Google Wants To Create Promotions That Aren't Ads For Its Voice-Controlled Assistant (businessinsider.in)
Earlier this month, some Google Home users noticed what appeared to be audio ads for Disney's "Beauty and the Beast" movie. After some intense backlash, the company released a statement claiming that the ad was not an ad, but that it was simply "timely content" that Disney didn't pay for. Google's UK director of agencies, Matt Bush, has since spoken out about the company's plans with advertising via the voice-controlled Assistant. Business Insider reports: Bush explained Google isn't looking to offer brand integrations in voice for the time being, since it didn't have enough data to come up with an ad product that adds value for consumers. "We want businesses to have a phenomenal mobile experience and then building on that have a phenomenal voice experience," Bush told Business Insider at Advertising Week Europe. "That might not be, in the early instances, anything that has to do with commercials at all. It might just be something something that adds value to the consumer without needing to be commercialized." Bush explained that the consumer experience with voice is very different from that of text search because the use cases for voice navigation differ depending on the device the function is used on and the context the user finds themselves in. "We don't want to start putting in commercial opportunities that we think users don't want to interact with," Bush said "We don't want anything to come in-between the user and their access to the information they're actually looking for. If a brand can add value in that space, fantastic." Bush cited mobile search ads as successful executions of using context and personal user insights, but voice promotions are unlikely to take the same form. "It's unlikely to be what you see from search as it currently stands, where you might have three or four ads as the top results of a search," he said.
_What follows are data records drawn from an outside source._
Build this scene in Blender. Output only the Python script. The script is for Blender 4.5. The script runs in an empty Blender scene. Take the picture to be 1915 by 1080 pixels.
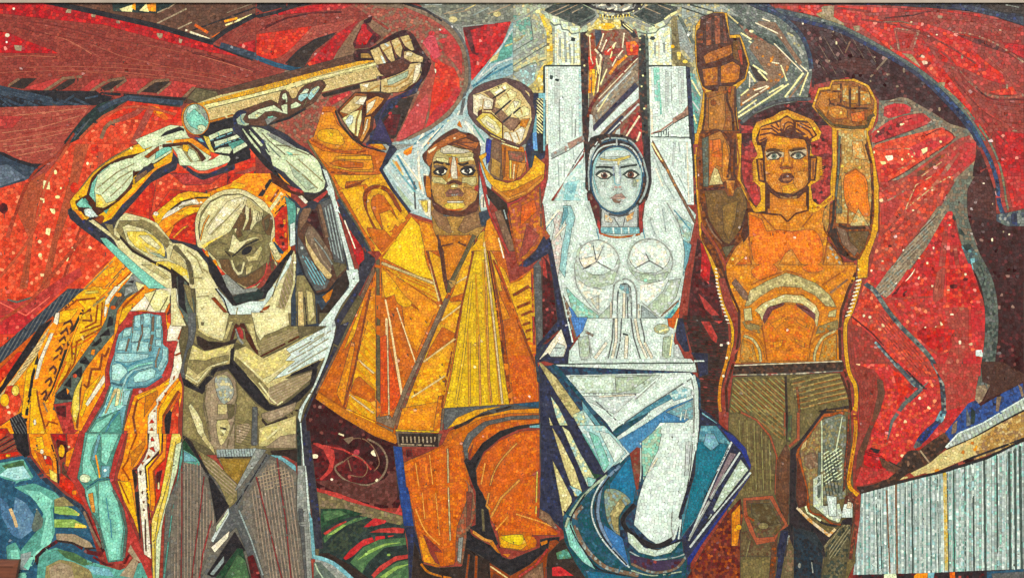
import bpy, math, random, time
import numpy as np
from mathutils import Vector

T0 = time.time()
C = bpy.context.scene.collection
SC = bpy.context.scene
PX = 0.004                       # metres of wall per unit of the drawing
W, H = 1915, 1080
R = math.radians

# ------------------------------------------------------------------ camera
cam_d = bpy.data.cameras.new("camera")
cam = bpy.data.objects.new("camera", cam_d)
C.objects.link(cam)
CAMY = -9.0
cam.location = (W * PX / 2, CAMY, H * PX / 2)
cam.rotation_euler = (R(90), 0, 0)
cam_d.sensor_fit = 'HORIZONTAL'
cam_d.angle = 2 * math.atan((W * PX / 2 - .004) / (-CAMY - 0.0045))
cam_d.clip_end = 500
SC.camera = cam

# ------------------------------------------------------------------ sky and sun
SUN_EL, SUN_ROT = 36, 165
wd = bpy.data.worlds.new("World")
SC.world = wd
wd.use_nodes = True
wn = wd.node_tree
sky = wn.nodes.new("ShaderNodeTexSky")
sky.sky_type = 'NISHITA'
sky.sun_disc = False
sky.sun_elevation = R(SUN_EL)
sky.sun_rotation = R(SUN_ROT)
bg = wn.nodes["Background"]
bg.inputs[1].default_value = 0.06
wn.links.new(sky.outputs[0], bg.inputs[0])
sd = bpy.data.lights.new("sun", 'SUN')
sd.energy = 2.2
sd.angle = R(16)
sd.color = (1, 0.95, 0.86)
sun = bpy.data.objects.new("sun", sd)
C.objects.link(sun)
# direction TO the sun: sun_rotation runs clockwise from +Y
sx, sy, sz = (math.sin(R(SUN_ROT)) * math.cos(R(SUN_EL)), math.cos(R(SUN_ROT)) * math.cos(R(SUN_EL)), math.sin(R(SUN_EL)))
sun.rotation_euler = Vector((sx, sy, sz)).to_track_quat('Z', 'Y').to_euler()
SC.view_settings.view_transform = 'Standard'
SC.view_settings.look = 'None'
SC.view_settings.exposure = 1.04
SC.view_settings.gamma = 1
# ------------------------------------------------------------------ helpers
def lin(h):
    v = [int(h[i:i + 2], 16) / 255 for i in (0, 2, 4)]
    return np.array([c / 12.92 if c < .04045 else ((c + .055) / 1.055) ** 2.4 for c in v])

def parse_mix(s):
    """'c82a2a*3,a01818' or a palette name -> colours (linear) and cumulative weights"""
    out = []
    for tok in s.split(','):
        w = 1.0
        if '*' in tok:
            tok, w = tok.split('*'); w = float(w)
        if tok in PAL:
            sub = parse_mix(PAL[tok]); out += [(c, x * w) for c, x in sub]
        else:
            out.append((tok, w))
    t = sum(w for _, w in out)
    return [(c, w / t) for c, w in out]

_mixes = {}
def mix_of(s):
    if s not in _mixes:
        m = parse_mix(s)
        cs, ws = np.array([lin(c) for c, _ in m]), np.array([w for _, w in m])
        mean = np.exp((np.log(cs + .004) * ws[:, None]).sum(0)) - .004
        pull = np.where(ws < .045, 0, .34)[:, None]        # neighbours on one patch stay near its tone, stray pieces do not
        _mixes[s] = (cs * (1 - pull) + mean * pull, np.cumsum(ws))
    return _mixes[s]

def smooth(p, closed, n=6):
    p = np.asarray(p, float); m = len(p)
    if m < 3: return p
    out = []
    for i in range(m if closed else m - 1):
        if closed: a, b, c, d = p[i - 1], p[i], p[(i + 1) % m], p[(i + 2) % m]
        else: a, b, c, d = p[max(i - 1, 0)], p[i], p[i + 1], p[min(i + 2, m - 1)]
        for k in range(n):
            t = k / n
            out.append(.5 * (2 * b + (c - a) * t + (2 * a - 5 * b + 4 * c - d) * t * t + (3 * b - a - 3 * c + d) * t ** 3))
    if not closed: out.append(p[-1])
    return np.array(out)

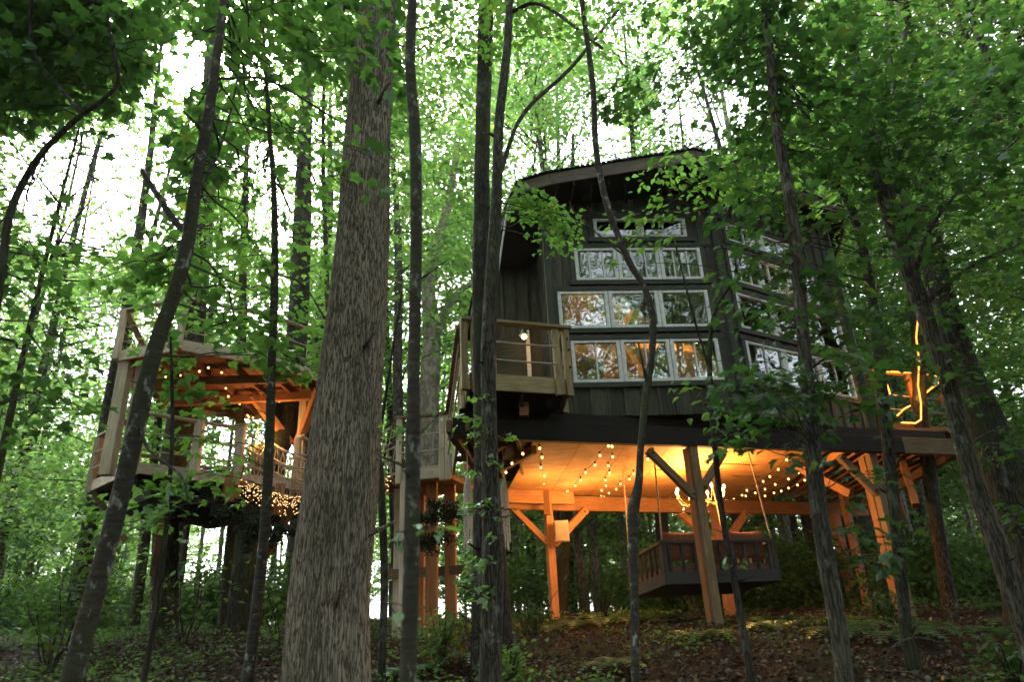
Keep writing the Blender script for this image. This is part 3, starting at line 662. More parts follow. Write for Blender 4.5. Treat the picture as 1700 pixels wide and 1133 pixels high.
icicles('icicle_lights', 'curtain of tiny warm fairy lights under the bridge, left of the thick trunk', [bp(t, 1.08, 0.02) for t in np.linspace(0.55, 1.0, 8)], 60, 0.46, 0.010)
icicles('icicle_lights', 'cluster of tiny warm fairy lights under the bridge, right of the thick trunk', [bp(t, 1.08, 0.02) for t in np.linspace(0.0, 0.3, 5)], 34, 0.5, 0.010)

# ------------------------------------------------------------------ the lookout treehouse on the left
look = thing('lookout_treehouse', (-6.3, 14.3, gz(-6.3, 14.3)), 'open two-storey timber lookout on the left with rope rails and an orange-lit upper deck', 'treehouse')
LP = [(-6.72, 11.75), (-6.0, 12.55), (-5.45, 13.15), (-4.55, 13.9), (-4.3, 15.6), (-5.6, 17.0), (-7.6, 16.4), (-8.5, 14.6), (-8.3, 13.2)]
cL = np.mean(np.array(LP), 0)
mb = MB(); mb.prism([tuple(np.array(p) + (cL - np.array(p)) * 0.03) for p in LP], 4.16, 4.30); plat = mb.build('platform', M['beam_under'], look)
mb = MB(); mb.prism([tuple(np.array(p) + (cL - np.array(p)) * 0.22) for p in LP], 3.8, 4.157); mb.build('floor_frame', M['beam_dark'], plat)
for i in range(len(LP)):
    p, q = LP[i], LP[(i + 1) % len(LP)]
    beam('rim_board', (*p, 4.25), (*q, 4.25), 0.05, 0.2, M['timber_pale'], plat)
    rail_post(p[0], p[1] - 0.03, 4.12, 5.28 if i in (1, 2) else 5.2, 0.15 if i in (0, 1, 2) else 0.12, plat)
    if i != 2:
        beam('handrail', (*p, 5.25), (*q, 5.25), 0.13, 0.045, M['timber_pale'], plat)
        for z in (4.58, 4.9): rope('rope', (p[0], p[1] - 0.08, z), (q[0], q[1] - 0.08, z), 0.02, 0.017, M['rope'], plat)
    k = Vector((*cL, 3.55)); e = Vector((*p, 4.1)); e = e.lerp(k, 0.15); e.z = 4.05
    beam('knee_brace', k, e, 0.10, 0.14, M['beam_dark'], plat)
    beam('joist', (*tuple(np.array(p) + (cL - np.array(p)) * 0.05), 4.08), (*cL, 4.0), 0.06, 0.16, M['beam_dark'], plat)
x, y = LP[2]; post('cap_block', x, y - 0.03, 5.28, 5.33, 0.2, M['timber_pale'], plat); x, y = LP[1]; 
for i in range(1):
    pass
for t in np.linspace(0.05, 0.95, 14):
    a = (-8.35 + 4.0 * t, 12.0 + 0.1, 4.32); pts = None
beam('rim_block', (-5.62, 12.98, 4.12), (-5.38, 13.2, 4.12), 0.1, 0.5, M['cedar'], plat); post('drop_post', -5.5, 13.05, 3.8, 4.2, 0.13, M['cedar'], plat); post('drop_post', -4.75, 13.6, 3.6, 4.2, 0.16, M['cedar'], plat)
# tall corner posts, upper deck
UPD = [(-7.35, 11.75), (-6.0, 11.35), (-4.7, 12.35), (-3.95, 13.5), (-4.4, 15.6), (-5.9, 16.2), (-7.4, 15.3), (-7.9, 13.4)]
cU = np.mean(np.array(UPD), 0)
mb = MB(); mb.prism([tuple(np.array(p) + (cU - np.array(p)) * 0.02) for p in UPD], 6.36, 6.42); up = mb.build('upper_deck', M['cedar_dark'], look)
for i in range(len(UPD)):
    p, q = UPD[i], UPD[(i + 1) % len(UPD)]
    beam('rim_board', (*p, 6.36), (*q, 6.36), 0.05, 0.2, M['timber_pale'], up); rail_post(p[0], p[1] - 0.05, 6.28, 7.3, 0.1, up)
    beam('handrail', (*p, 7.3), (*q, 7.3), 0.12, 0.04, M['timber_pale'], up)
    for z in (6.65, 6.95): rope('rope', (*p, z), (*q, z), 0.02, 0.012, M['rope'], up)
for (a, b) in (((-7.2, 12.0), (-7.3, 15.0)), ((-6.6, 11.75), (-6.7, 15.6)), ((-6.0, 11.6), (-6.05, 15.95)), ((-5.4, 12.0), (-5.4, 15.9)), ((-4.85, 12.4), (-4.8, 15.6)), ((-4.35, 13.1), (-4.35, 15.3))):
    beam('joist', (*a, 6.28), (*b, 6.28), 0.06, 0.14, M['cedar_dark'], up)
beam('carrier_beam', (-7.6, 13.9, 6.12), (-4.2, 13.9, 6.12), 0.12, 0.17, M['cedar'], up); beam('carrier_beam', (-7.2, 12.6, 6.12), (-4.55, 12.75, 6.12), 0.10, 0.17, M['cedar_dark'], up)
for k_ in range(20):
    xx = -7.75 + k_ * 0.19; ys = [yy for yy in np.linspace(11.3, 16.2, 60) if all(((UPD[(i + 1) % 8][0] - UPD[i][0]) * (yy - UPD[i][1]) - (UPD[(i + 1) % 8][1] - UPD[i][1]) * (xx - UPD[i][0])) > 0.12 for i in range(8))]
    if len(ys) > 4: beam('deck_plank', (xx, ys[0], 6.352), (xx, ys[-1], 6.352), 0.175, 0.014, M['cedar_dark'], up)
for (x, y, w) in ((-7.22, 11.85, 0.2), (-7.02, 11.98, 0.12), (-6.75, 11.8, 0.16), (-4.62, 14.3, 0.16), (-5.4, 14.6, 0.14)):
    post('tall_post', x, y, 4.15, 6.26, w, M['timber_pale'], look)
for (a, b) in (((-4.75, 14.45, 5.2), (-4.15, 13.75, 6.2)), ((-4.75, 14.6, 5.2), (-5.35, 15.2, 6.2)), ((-4.9, 14.4, 5.2), (-5.6, 13.9, 6.2)), ((-4.6, 14.7, 5.15), (-4.2, 15.4, 6.2))):
    beam('knee_brace', a, b, 0.16, 0.2, M['cedar'], look)
beam('knee_brace', (-7.6, 13.5, 3.2), (-8.2, 13.2, 4.1), 0.1, 0.12, M['timber'], look); beam('knee_brace', (-7.1, 13.7, 2.6), (-6.5, 12.6, 4.1), 0.12, 0.14, M['timber'], look)
beam('knee_brace', (-5.5, 14.2, 2.6), (-5.3, 13.6, 4.0), 0.12, 0.14, M['timber'], look); beam('knee_brace', (-5.2, 14.1, 2.7), (-4.6, 14.0, 3.8), 0.12, 0.14, M['timber'], look)

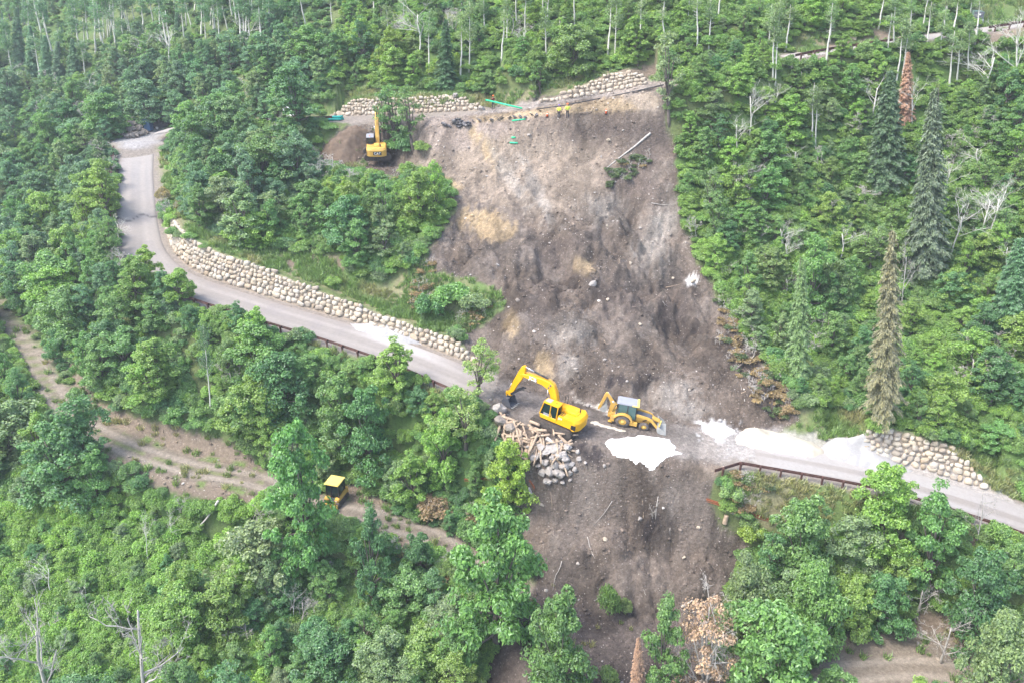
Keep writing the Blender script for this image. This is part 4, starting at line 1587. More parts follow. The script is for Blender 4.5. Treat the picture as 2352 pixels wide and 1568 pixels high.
    bm = B()
    cyl(bm, (0.02, 0.85, z1 + 0.10), (0.02, 0.85, z1 + 0.24), 0.05, k=8)
    mesh_bm('beacon', bm, M['orange'], rf)
    # boom, stick, bucket
    bm = B()
    prism(bm, jib['boom'], -0.40, 0.12)
    bo = mesh_bm('boom', bm, paint, t, bevel=0.03)
    bm = B()
    for k in range(3):
        P = [Vector((x, -0.3 + 0.12 * k, z + 0.07)) for x, z in jib['hose']]
        for a, b in zip(P, P[1:]):
            cyl(bm, a, b, 0.022, k=6)
    mesh_bm('hose', bm, M['cyellow'], bo)
    for (x, z) in jib['pins']:
        bm = B()
        cyl(bm, (x, -0.46, z), (x, 0.18, z), 0.09, k=12)
        mesh_bm('pin', bm, M['darkgrey'], bo)
    bm = B()
    prism(bm, jib['stick'], -0.33, 0.05)
    st = mesh_bm('stick', bm, paint, t, bevel=0.025)
    hyd(t, jib['cyl_stick'][0], jib['cyl_stick'][1], -0.14, 0.095, 0.60)
    hyd(t, jib['cyl_bucket'][0], jib['cyl_bucket'][1], -0.14, 0.08, 0.55)
    for y in (-0.52, 0.24):
        hyd(t, jib['cyl_boom'][0], jib['cyl_boom'][1], y, 0.085, 0.62)
    bm = B()
    prism(bm, jib['link'], -0.30, 0.02)
    mesh_bm('link', bm, paint, st)
    # bucket
    out, inn = jib['bucket']
    bm = B()
    shell = out + inn[::-1]
    prism(bm, shell, -0.80, 0.52)
    for y in (-0.80, 0.48):
        prism(bm, out, y - 0.002, y + 0.042)
    bk = mesh_bm('bucket', bm, M[jib.get('bmat', 'darkgrey')], t)
    bm = B()
    tx, tz = out[-1]
    ux, uz = out[-1][0] - out[-2][0], out[-1][1] - out[-2][1]
    n_ = math.hypot(ux, uz)
    ux, uz = ux / n_, uz / n_
    for k in range(5):
        y = -0.74 + k * 0.30
        prism(bm, [(tx, tz + 0.05), (tx, tz - 0.05), (tx + ux * 0.26, tz + uz * 0.26)], y - 0.05, y + 0.05)
    mesh_bm('teeth', bm, M['bucketsteel'], bk)
    bm = B()
    bx(bm, (jib['coupler'][0], -0.14, jib['coupler'][1]), (0.42, 0.46, 0.42))
    mesh_bm('coupler', bm, M['black'], bk, bevel=0.03)
    if 'thumb' in jib:
        for y in (-0.36, 0.04):
            bm = B()
            prism(bm, jib['thumb'], y, y + 0.09)
            mesh_bm('thumb', bm, M['black'], t)
    return t, bo, hs, cw


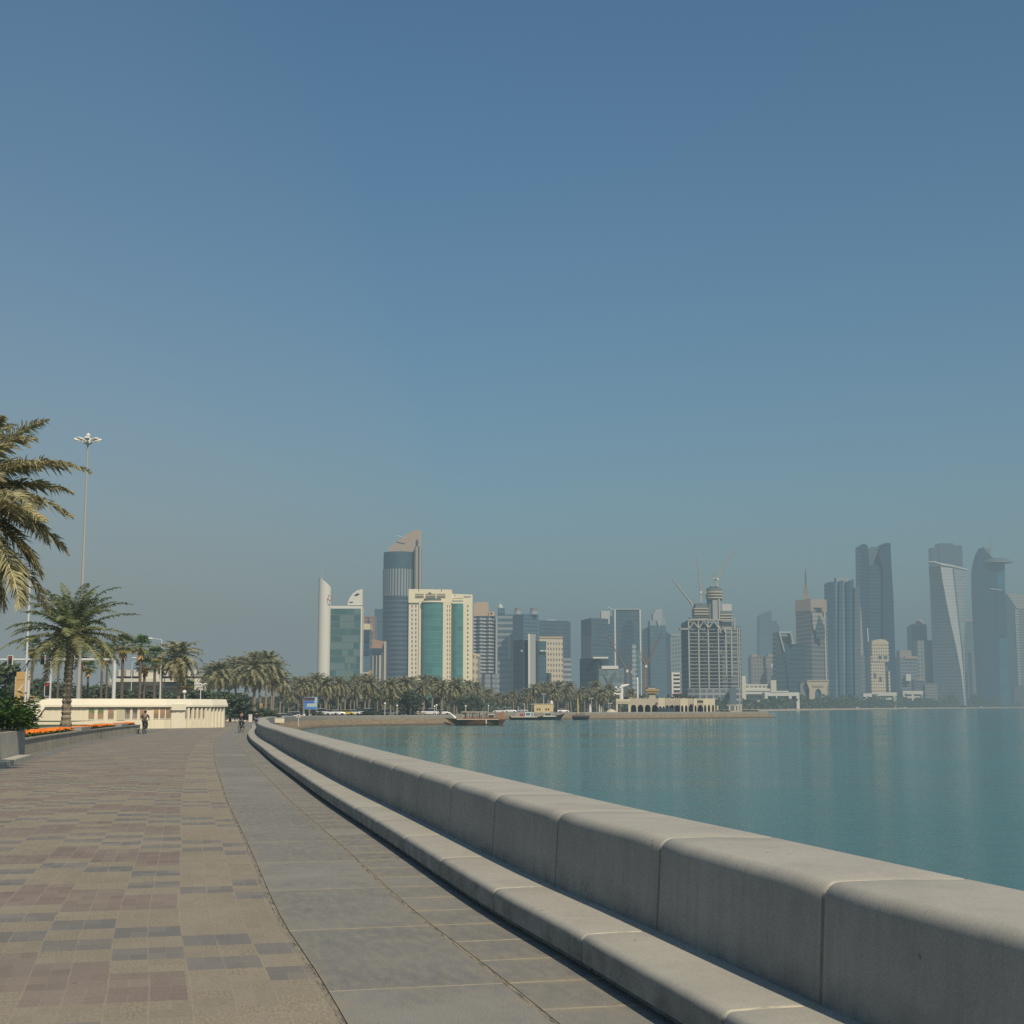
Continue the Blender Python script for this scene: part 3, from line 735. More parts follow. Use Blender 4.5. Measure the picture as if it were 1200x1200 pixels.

"We don't want to start putting in commercial opportunities that we think users don't want to interact with,"
You know what people call "commercial opportunities that users do want to interact with"? They call them ads.
And I have no problem with ads like this in the proper context "Alexa, I need toilet paper." "Ok, you can buy the same brand you bought the last time, but Charmin is on sale today and is $2.37 less expensive"
That's the kind of ad I'm happy to have, but I don't want to hear "Today's weather is sunny and 63 degrees. Today is clean-your-butt day and we have Charmin on sale!"